⚡ New Event: Living in Data ft. Jer Thorp
The case for reclaiming agency over the data around us
I'm usually a Kindle loyalist, but certain books demand to be read in print. Living in Data is full of striking and elegant visualizations — data art, as the author would say — that spotlight humans' role in shaping the stories around our data.
📖 living in data by jer thorp
Our guest for May 27 is data scientist and artist Jer Thorp.
His creative works range from an algorithm to place names on the 9/11 memorial to data-collecting expeditions in the Okavango Delta. His book, Living in Data merges memoir, art, and analysis in describing the messy, fraught processes in which we create data and have data created of us.
Join us next Thursday, May 27 for a Q&A on reclaiming agency over our data.
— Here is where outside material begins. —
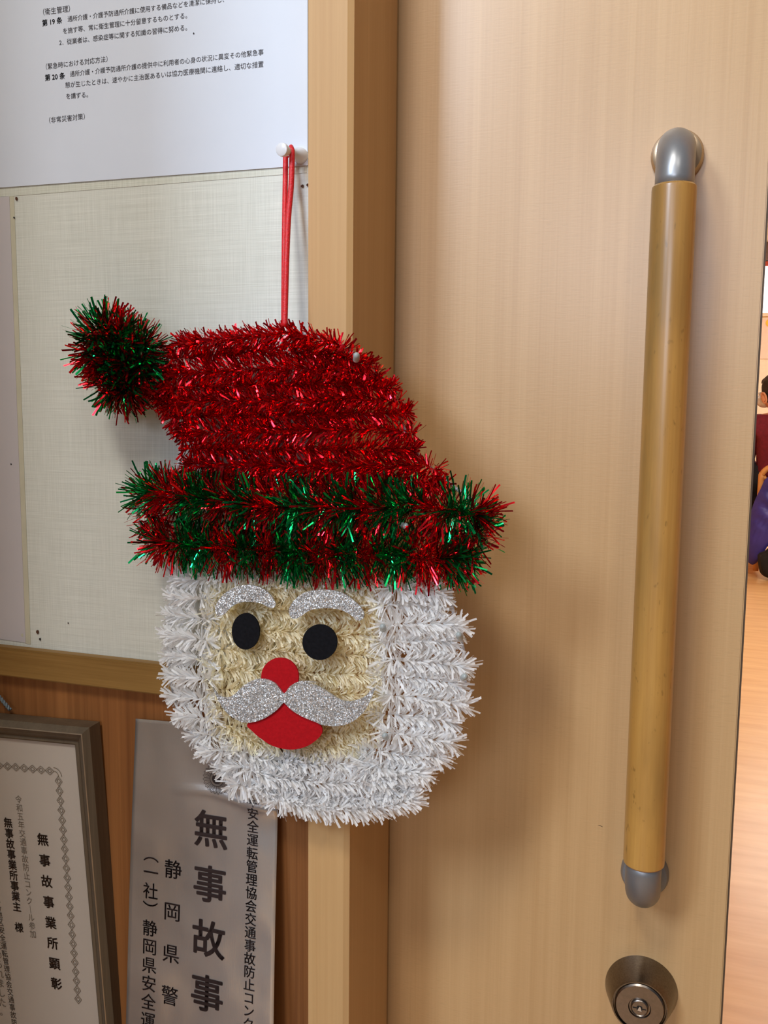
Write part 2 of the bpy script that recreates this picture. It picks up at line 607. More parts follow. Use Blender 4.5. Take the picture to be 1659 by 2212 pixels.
# ---- sliding door
XD0 = xdoor1 - 0.86
ZD0, ZD1 = 0.008, 2.02
door = struct(bm_obj('door_1', box_bm((XD0, DOOR_Y, ZD0), (xdoor1 - 0.0012, DOOR_Y + 0.034, ZD1), 0.0008), M['door']), 'pale maple sliding door with a long wooden pull bar')
bm_obj('edge_strip', box_bm((xdoor1 - 0.0011, DOOR_Y + 0.0004, ZD0), (xdoor1, DOOR_Y + 0.0336, ZD1)), M['dark_edge'], door)

# pull handle
HY = DOOR_Y - 0.043
pt = P(1456, 400, HY)
pb = P(1391, 1866, HY)
hx_ = (pt.x + pb.x) / 2
print('handle x', pt.x, pb.x, 'z', pt.z, pb.z)
zt, zb = pt.z, pb.z
rb = 0.0131
hprof = []
L = zt - zb
hprof = [(0, rb * 0.90), (0.0012, rb * 0.985), (0.003, rb), (L - 0.003, rb), (L - 0.0012, rb * 0.985), (L, rb * 0.90)]
grip = lathe('pull_handle', (hx_, HY, zb), (0, 0, 1), hprof, M['bar'], door, 48)
tag(grip, 'worn round wooden pull bar with grey metal elbows')


def elbow(zend, sgn):
    """metal elbow from the door out to the end of the bar; sgn +1 on top, -1 below"""
    rr = 0.0225
    pts, rad = [], []
    pts.append(Vector((hx_, DOOR_Y, zend + sgn * (rr + 0.004))))
    pts.append(Vector((hx_, HY + rr * 0.95, zend + sgn * (rr + 0.004))))
    for k in range(1, 13):
        a = math.pi / 2 * k / 12
        pts.append(Vector((hx_, HY + rr * 0.95 - rr * 0.95 * math.sin(a), zend + sgn * (rr * math.cos(a) + 0.004))))
    pts.append(Vector((hx_, HY, zend - sgn * 0.002)))
    return tube('elbow', pts, 0.0114, M['nickel'] if sgn > 0 else M['nickel_dark'], grip, 32)


elbow(zt, 1)
elbow(zb, -1)
for z_, m_ in ((zt + 0.0265, 'beige_ring'), (zb - 0.0262, 'nickel_dark')):
    lathe('flange', (hx_, DOOR_Y, z_), (0, -1, 0), [(0, 0.0162), (0.005, 0.0162), (0.0085, 0.0148), (0.0095, 0.0120)], M[m_], grip, 40)

# lock
lc = P(1385, 2136, DOOR_Y)
lock = lathe('door_lock', lc, (0, -1, 0), [(0, 0.0250), (0.0015, 0.0248), (0.0205, 0.0192), (0.0217, 0.0186), (0.0217, 0.0178), (0.0195, 0.0176)], M['steel'], door, 64)
tag(lock, 'round brushed steel keyed door lock')
fy = DOOR_Y - 0.0195
fc = Vector((lc.x, fy, lc.z))
lathe('lock_face', fc, (0, -1, 0), [(0, 0.0168), (0.0016, 0.0168), (0.0026, 0.0158), (0.0028, 0.0076), (0.0018, 0.0070)], M['steel_face'], lock, 56)
kc = Vector((lc.x, fy - 0.0019, lc.z))
plug = lathe('key_plug', kc, (0, -1, 0), [(0, 0.0060), (0.0014, 0.0060), (0.0018, 0.0055), (0.0013, 0.0050)], M['steel_face'], lock, 36)
bm = bmesh.new()
ky = kc.y - 0.0016
box_bm((kc.x - 0.0045, ky, kc.z - 0.0003), (kc.x - 0.0018, ky + 0.0006, kc.z + 0.0003), bm=bm)
box_bm((kc.x + 0.0018, ky, kc.z - 0.0005), (kc.x + 0.0045, ky + 0.0006, kc.z + 0.0001), bm=bm)
box_bm((kc.x - 0.0018, ky, kc.z - 0.0022), (kc.x + 0.0018, ky + 0.0006, kc.z + 0.0018), 0.0005, bm=bm)
slot = bm_obj('keyhole', bm, M['black'], lock)
slab('key_shutter', [(kc.x - 0.0015, ky - 0.0004, kc.z - 0.0014), (kc.x + 0.0016, ky - 0.0004, kc.z - 0.0018), (kc.x + 0.0006, ky - 0.0004, kc.z + 0.0014), (kc.x - 0.0001, ky - 0.0004, kc.z + 0.0016)], 0.0008, M['steel_shiny'], lock)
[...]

🔊 our take: data is a verb, not a noun
By Jessica Dai
Data is food for machine learning models; data is oil; data is a supposedly-impartial arbiter of truth. But data is more than just that: data, as artist Jer Thorp argues in Living in Data, is a medium through which we attempt to understand ourselves and the world around us. In other words, "data" is about relationships, and is therefore also a verb. The title of an early chapter is I Data You, You Data Me (We All Data Together): by framing "data" as a verb, Thorp suggests that we can also make visible the power relations that the static noun version of "data" can hide. For example: Google datas us; Uber datas us. To live in today's world, therefore, is to live in data, whether one likes it or not.
Living in Data is not a how to guide. Instead, the book shines most brightly in highlighting just how messy, complex, and contingent the process of gathering, organizing, and understanding data can be. In this way, the book reawakened my sense of wonder around data. Though Excel spreadsheets or clean pandas dataframes might suggest otherwise, data never springs neatly into existence; rather, the processes of collecting and schematizing are intensely messy, physical processes. Thorp's own adventures collecting data — whether it's for art pieces or scientific research — are fascinating in themselves: he describes being airlifted into the mountains, only to be trapped by a three-day blizzard; coming face-to-face with a hippopotamus; accidentally stumbling into a minefield. He also connects his own experiences to the relationships, invisible and visible, that they rely on — for example, the extraction of knowledge from indigenous communities who often see no benefit from Western researchers who parachute in and out.
The book is peppered with gorgeous — and provocative — data visualizations, though it seems reductive to describe them as such. After fifteen months filled with line graphs and bar charts, it's refreshing to discover that there are so many more ways to illustrate and communicate with data. I almost want a book filled with his "data art" and explanations of how he arrived at them: data can tell a story just as moving, just as nuanced, as prose. For instance, one piece illustrates the territorial land occupied by the giant data centers of the big tech companies — a reminder that the frictionless experience of the tech products we use every day is not only grounded in physical reality but also dependent on the continued occupation of indigenous lands.
One of Living in Data's aims is to illustrate how we might "clos[e] the loop between data and the people from whom the data comes." We are all living in data, and while the harms of the attention economy and surveillance capitalism are certainly real, so are the ways in which we, too, might engage with data. Unlike Shoshanna Zuboff's The Age of Surveillance Capitalism, which describes a rather pessimistic view of our agency in the data landscape, Living in Data demonstrates that data itself is not inherently exploitative or inevitably for-profit. For example, one chapter is about a participatory mapping project, done by middle schoolers and community groups in St. Louis, a project which "shifts civic data from being a resource for urban planners and academics to being an exploratory medium for everyday citizens." In another, Thorp describes how the Maori are active participants in defining how their data ought to be collected, disseminated, and used to improve their lives.
Living in Data is a work about technology which places us, citizens of today's technological world, at the center of optimism for the future. We may be data-ed by any number of corporations, but we can also reclaim our own agency for how to figure out the world.
🌀 microdoses
📉 On the reductive appeal of election maps and the challenge of telling stories about uncertainty.
🎭 Reboot community member Jacky Zhao explains why context collapse exists, social media is a performance, and maybe that's all just fine. (Related: I wrote a short reflection on alt accounts as the perfect response to context collapse.)
💼 This personal essay on poverty and classism in tech is a must-read.
👨👩👦 Children exist as fodder for Twitter clout
🍎 I don’t trust anyone who uses Apple Mail by choice
💝 a closing note
I asked the Reboot community about some of their favorite data visualization projects:
Theresa: Shirley Wu is a data viz superstar, and this is literally the coolest shit I've ever seen. You can highlight relationships between different Hamilton characters & sort lyrics / songs by themes.
Anh: This project records the sounds of Wikipedia’s recent changes feed, which is strangely relaxing!
Nikhil: If I’m debating about something remotely important to society with friends I can usually bet on the answer being visualized in Our World In Data.
Arjun: I love everything that comes out of NYT's graphics department: e.g. this one on the Beirut explosion or this one on how masks work.